DATA EXCERPT
## begin

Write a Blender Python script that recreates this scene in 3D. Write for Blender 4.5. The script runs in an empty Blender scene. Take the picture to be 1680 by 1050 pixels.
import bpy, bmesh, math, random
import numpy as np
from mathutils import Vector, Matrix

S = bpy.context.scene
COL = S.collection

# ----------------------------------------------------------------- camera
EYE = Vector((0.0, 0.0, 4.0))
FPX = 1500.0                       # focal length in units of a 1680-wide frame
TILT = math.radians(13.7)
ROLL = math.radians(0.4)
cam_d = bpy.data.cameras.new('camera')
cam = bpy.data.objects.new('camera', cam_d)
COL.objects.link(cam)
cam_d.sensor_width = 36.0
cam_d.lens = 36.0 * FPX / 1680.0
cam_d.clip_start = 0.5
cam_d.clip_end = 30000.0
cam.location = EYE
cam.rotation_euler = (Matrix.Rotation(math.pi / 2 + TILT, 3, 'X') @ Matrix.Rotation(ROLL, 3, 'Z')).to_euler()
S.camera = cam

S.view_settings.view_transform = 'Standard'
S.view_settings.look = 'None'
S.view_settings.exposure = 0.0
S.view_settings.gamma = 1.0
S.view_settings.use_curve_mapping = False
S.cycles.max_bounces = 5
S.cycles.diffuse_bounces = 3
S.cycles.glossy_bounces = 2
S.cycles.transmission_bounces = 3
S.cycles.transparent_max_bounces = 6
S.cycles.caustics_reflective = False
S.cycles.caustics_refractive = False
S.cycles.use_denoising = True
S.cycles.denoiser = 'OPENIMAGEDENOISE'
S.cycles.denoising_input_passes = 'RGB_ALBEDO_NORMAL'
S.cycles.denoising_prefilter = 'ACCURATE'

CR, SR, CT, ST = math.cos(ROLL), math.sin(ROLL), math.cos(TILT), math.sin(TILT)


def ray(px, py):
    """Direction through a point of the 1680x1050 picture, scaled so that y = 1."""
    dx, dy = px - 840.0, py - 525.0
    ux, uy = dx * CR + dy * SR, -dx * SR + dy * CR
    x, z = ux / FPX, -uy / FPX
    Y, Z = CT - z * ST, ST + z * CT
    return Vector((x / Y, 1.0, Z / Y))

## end

THE EXERCISE
Copy, please, exactly the lines that start at the first line of the data and end at the line containing "CR, SR, CT, ST", both kept and no others.

RESPONSE BELOW
Write a Blender Python script that recreates this scene in 3D. Write for Blender 4.5. The script runs in an empty Blender scene. Take the picture to be 1680 by 1050 pixels.
import bpy, bmesh, math, random
import numpy as np
from mathutils import Vector, Matrix

S = bpy.context.scene
COL = S.collection

# ----------------------------------------------------------------- camera
EYE = Vector((0.0, 0.0, 4.0))
FPX = 1500.0                       # focal length in units of a 1680-wide frame
TILT = math.radians(13.7)
ROLL = math.radians(0.4)
cam_d = bpy.data.cameras.new('camera')
cam = bpy.data.objects.new('camera', cam_d)
COL.objects.link(cam)
cam_d.sensor_width = 36.0
cam_d.lens = 36.0 * FPX / 1680.0
cam_d.clip_start = 0.5
cam_d.clip_end = 30000.0
cam.location = EYE
cam.rotation_euler = (Matrix.Rotation(math.pi / 2 + TILT, 3, 'X') @ Matrix.Rotation(ROLL, 3, 'Z')).to_euler()
S.camera = cam

S.view_settings.view_transform = 'Standard'
S.view_settings.look = 'None'
S.view_settings.exposure = 0.0
S.view_settings.gamma = 1.0
S.view_settings.use_curve_mapping = False
S.cycles.max_bounces = 5
S.cycles.diffuse_bounces = 3
S.cycles.glossy_bounces = 2
S.cycles.transmission_bounces = 3
S.cycles.transparent_max_bounces = 6
S.cycles.caustics_reflective = False
S.cycles.caustics_refractive = False
S.cycles.use_denoising = True
S.cycles.denoiser = 'OPENIMAGEDENOISE'
S.cycles.denoising_input_passes = 'RGB_ALBEDO_NORMAL'
S.cycles.denoising_prefilter = 'ACCURATE'

CR, SR, CT, ST = math.cos(ROLL), math.sin(ROLL), math.cos(TILT), math.sin(TILT)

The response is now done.